Supreme Court of South Carolina
Feb 10, 1915
100 S.C. 21 (S.C. 1915)

Opinion

8992

February 10, 1915.

Before WATTS, J., Yorkville, September, 1911. Reversed.

Action by Ella R. Saye and Vessie R. Brandt against W. L. Hill for damages alleged to grow out of a trespass upon lands, and the conversion of articles found thereon. From judgment for plaintiffs, defendant appeals. The facts are stated in the opinion.

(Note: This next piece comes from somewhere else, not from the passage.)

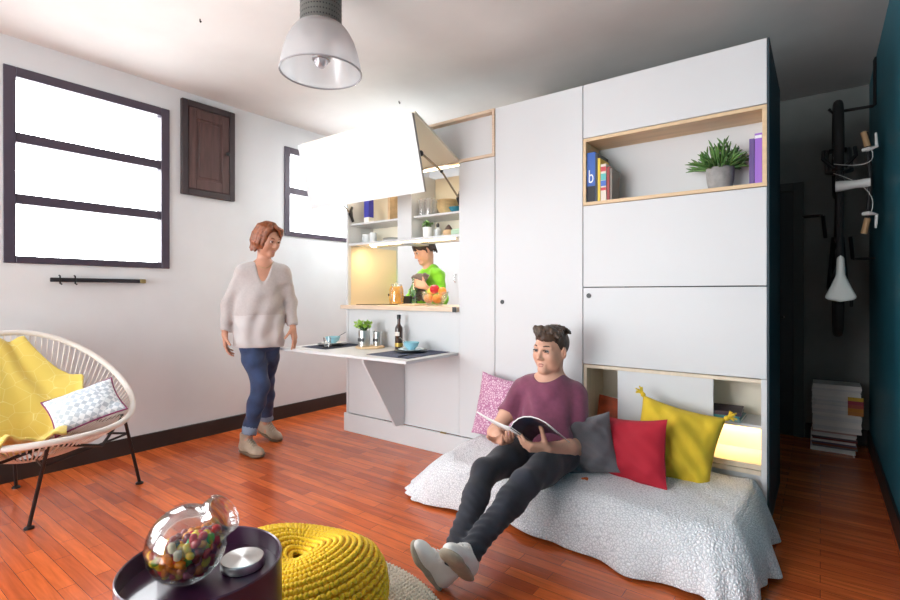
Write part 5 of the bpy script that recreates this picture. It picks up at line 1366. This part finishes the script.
shm = mat('white_leather', (.82, .81, .78), .5, noise=.04, nscale=20); som = mat('worn_sole', (.42, .36, .28), .8, noise=.15, nscale=25)
shoe(t, anR + npv(.0, -.012, -.006), (-.20, -.50, .82), (.72, .42, .48), s * .93, shm, som, lace=mat('white_laces', (.75, .74, .72), .7))
shoe(t, anL + npv(.0, -.012, -.006), (.02, -.66, .75), (-.06, .75, .66), s * .90, shm, som, lace=MATS['white_laces'])
# hair: short sides, tousled top swept over the brow
Hh = Body(); e = lambda *a: s * 1.03 * npv(*a)
clipf = [(hg(0, .060, .045), HR @ npv(0, .85, -.55)), (hg(0, -.03, -.045), HR @ npv(0, .35, -1))]
Hh.ell(hg(0, -.022, .034), e(.0815, .096, .088), HR, .01, clip=clipf); Hh.ell(hg(-.004, .006, .088), e(.064, .074, .034), HR, .02)
r_ = random.Random(3); paths = []
for k in range(150):
    u = r_.uniform(-1, 1); v = r_.uniform(-.6, 1)
    x0 = .062 * u; y0 = .058 * v - .01; z0 = .028 + .080 * math.sqrt(max(.05, 1 - (x0 / .083) ** 2 - ((y0 + .02) / .105) ** 2))
    dx = -.018 + r_.uniform(-.014, .010) - .014 * max(0, v); dy = (.030 + r_.uniform(-.008, .010)) * max(0, min(1, v + .55)) + .008 * v; dz = .019 + r_.uniform(-.006, .007) + .008 * max(0, v)
    paths.append([(x0, y0, z0 - .012), (x0 + dx * .45, y0 + dy * .5, z0 + dz * .6), (x0 + dx, y0 + dy, z0 + dz * .72), (x0 + dx * 1.4, y0 + dy * 1.35, z0 + dz * .35)])
for k in range(34):
    f = k / 33; x0 = -.052 + .104 * f + r_.uniform(-.004, .004); low = .058 + r_.uniform(-.007, .007) + .010 * abs(f - .35)
    paths.append([(x0 + .012, .045, .112), (x0 + .002, .070 + r_.uniform(-.004, .004), .116 + r_.uniform(-.005, .006)), (x0 - .010, .093 - .5 * abs(x0) ** 1.2 + r_.uniform(-.004, .004), .096), (x0 - .018 + r_.uniform(-.005, .005), .097 - .9 * abs(x0 - .01) ** 1.15, low)])
locks(Hh, hg, HR, paths, .0100, .0045, s * 1.03, k=.006)
body_obj('hair', Hh, [M['hair_b']], t, h=.0045, smooth=1)

# open magazine held by him
mag = Vector((-1.188, 2.290, .440))
sp_ax = Vector((.06, -.88, .47)).normalized(); e1 = Vector((.93, .34, .05)); e1 = (e1 - sp_ax * e1.dot(sp_ax)).normalized(); nn = sp_ax.cross(e1)
if nn.z < 0: nn = -nn
def sheet(curve, h0, h1, th):
    b = MB(); n = len(curve)
    for sgn in (0, 1):
        pass
    pts = [mag + e1 * a + nn * c for a, c in curve]; P_ = []
    for i, p in enumerate(pts):
        tg = (pts[min(i + 1, n - 1)] - pts[max(0, i - 1)]).normalized(); P_.append((p, tg.cross(sp_ax).normalized()))
    vs = []
    for (p, q) in P_:
        vs += [p + sp_ax * h0 + q * th, p + sp_ax * h1 + q * th, p + sp_ax * h0 - q * th, p + sp_ax * h1 - q * th]
    fs = []
    for i in range(n - 1):
        a, c = 4 * i, 4 * i + 4; fs += [[a, a + 1, c + 1, c], [a + 2, c + 2, c + 3, a + 3], [a, c, c + 2, a + 2], [a + 1, a + 3, c + 3, c + 1]]
    fs += [[0, 2, 3, 1], [4 * n - 4, 4 * n - 3, 4 * n - 1, 4 * n - 2]]
    b._add(vs, fs); return b
t2 = thing('magazine', 'open magazine with a dark cover held up by the seated young man', 'magazine', (-1.235, 2.2, .40))
rightc = [(0, 0), (.012, .022), (.035, .040), (.065, .049), (.10, .047), (.135, .036), (.17, .017), (.20, -.006)]
leftc = [(0, 0), (-.02, .006), (-.06, .022), (-.105, .043), (-.15, .066), (-.185, .085)]
cov = mix_pattern('dark_photo_cover', (.010, .014, .028), (.10, .045, .045), 'noise', 9, rough=.3, lo=.45, hi=.75, bump=0)
part('back_cover', sheet([(a + (.002 if a > 0 else 0), c - .004) for a, c in rightc], -.002, .272, .0006), cov, t2, 'dark printed cover', angle=180)
part('pages', sheet(rightc, 0, .27, .003), mat('magazine_paper', (.78, .77, .75), .6), t2, angle=180)
part('pages', sheet(leftc, 0, .27, .003), MATS['magazine_paper'], t2, angle=180)
part('front_cover', sheet([(a, c - .004) for a, c in leftc], -.002, .272, .0006), mat('pale_cover', (.70, .70, .70), .35), t2, angle=180)

# ================================================================== the standing woman
t = thing('person', 'woman with auburn hair in pale grey sweater and blue jeans beside the folding table', 'person', (-3.50, 2.20, 0))
s = 1.05
pel, chest, neck = npv(-3.535, 2.235, .915), npv(-3.520, 2.255, 1.250), npv(-3.508, 2.262, 1.455)
shR, shL = npv(-3.598, 2.132, 1.368), npv(-3.440, 2.395, 1.372)
hipR, hipL = npv(-3.570, 2.165, .875), npv(-3.505, 2.310, .875)
elR, elL = npv(-3.675, 2.065, 1.105), npv(-3.432, 2.448, 1.125)
wrR, wrL = npv(-3.645, 2.015, .890), npv(-3.372, 2.430, .928)
knR, knL = npv(-3.430, 2.185, .490), npv(-3.560, 2.310, .485)
anR, anL = npv(-3.440, 2.075, .105), npv(-3.665, 2.385, .125)
hc = npv(-3.458, 2.260, 1.622)
HR = basis((.90, .14, -.30), (.28, .04, 1))
skw = [M['skin_w'], M['lip'], M['hair_w'], M['eyew'], M['iris']]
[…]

The exceptions were as follows:

1. Because the trial Judge erred in not charging the jury, as requested, "That where a structure is placed upon land, not to promote the convenient use of the land, but to be used for some temporary purpose, external to the land, and the land is used only as a foundation, because some foundation is necesasry for the business, then the structure and its belongings are not fixtures" — the said request containing a correct statement of the law applicable to the case then being tried.

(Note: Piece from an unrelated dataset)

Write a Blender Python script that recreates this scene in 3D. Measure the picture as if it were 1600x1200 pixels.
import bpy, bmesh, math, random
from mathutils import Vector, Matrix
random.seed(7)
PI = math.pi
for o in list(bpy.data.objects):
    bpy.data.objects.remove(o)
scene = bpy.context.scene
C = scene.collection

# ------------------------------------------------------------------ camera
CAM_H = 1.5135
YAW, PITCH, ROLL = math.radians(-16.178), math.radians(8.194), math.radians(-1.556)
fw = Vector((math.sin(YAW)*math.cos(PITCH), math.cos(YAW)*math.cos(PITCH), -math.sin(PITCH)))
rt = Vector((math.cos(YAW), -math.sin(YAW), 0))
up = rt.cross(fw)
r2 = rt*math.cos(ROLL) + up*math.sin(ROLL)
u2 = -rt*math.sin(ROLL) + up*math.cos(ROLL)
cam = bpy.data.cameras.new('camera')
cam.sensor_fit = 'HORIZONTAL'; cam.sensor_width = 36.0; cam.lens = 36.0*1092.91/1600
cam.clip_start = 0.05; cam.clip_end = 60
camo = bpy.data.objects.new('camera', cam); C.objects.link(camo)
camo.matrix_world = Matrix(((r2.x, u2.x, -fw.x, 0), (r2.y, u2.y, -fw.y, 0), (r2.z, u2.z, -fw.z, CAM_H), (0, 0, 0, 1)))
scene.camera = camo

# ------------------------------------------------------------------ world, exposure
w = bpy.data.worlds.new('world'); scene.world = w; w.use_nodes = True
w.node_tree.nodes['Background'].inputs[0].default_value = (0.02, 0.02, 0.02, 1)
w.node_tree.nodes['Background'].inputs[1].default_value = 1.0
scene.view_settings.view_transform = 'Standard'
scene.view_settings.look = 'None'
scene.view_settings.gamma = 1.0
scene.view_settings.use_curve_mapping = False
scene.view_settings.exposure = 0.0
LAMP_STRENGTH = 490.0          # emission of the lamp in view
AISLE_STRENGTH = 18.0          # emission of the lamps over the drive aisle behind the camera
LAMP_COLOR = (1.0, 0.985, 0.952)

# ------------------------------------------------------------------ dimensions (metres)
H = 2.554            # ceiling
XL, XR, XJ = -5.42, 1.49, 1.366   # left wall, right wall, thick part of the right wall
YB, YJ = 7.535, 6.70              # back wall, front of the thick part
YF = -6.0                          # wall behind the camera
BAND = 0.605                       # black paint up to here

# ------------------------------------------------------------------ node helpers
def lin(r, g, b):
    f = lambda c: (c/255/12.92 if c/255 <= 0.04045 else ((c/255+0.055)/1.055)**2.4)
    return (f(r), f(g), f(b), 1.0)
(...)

2. Because the trial Judge erred in not charging the jury, as requested, that "It is for the Court, and not the jury, to construe all instruments in writing. The jury is charged that the deed offered in evidence will not, or did not, carry articles in the houses, or in or on the land, that were not fixtures" — the said request containing a correct statement of the law applicable to the case then being tried.

3. Because the trial Judge erred in charging the jury as follows: "I charge you further, as matter of law, if Mr. Rainey conveyed this property to the plaintiffs in this case and the defendant in this case failed to avail himself of the privilege awarded him by Judge Wilson's order in removing the houses and fixtures and personal property that he had on the premises up to that time and allowed it to remain there until this property was conveyed by Mr. Rainey to the plaintiffs in this case, if it was conveyed, then he had no right after that time to go there and remove any house, and if this mill and engine and things of that sort was a part of, or fixed, or attached to the house, if the house was built around it, or if the house was built there for the purpose of putting the mill in it and they did go there and put the mill and engine in it and attach it securely and firmly to the soil then it became a fixture and he had no right to remove it."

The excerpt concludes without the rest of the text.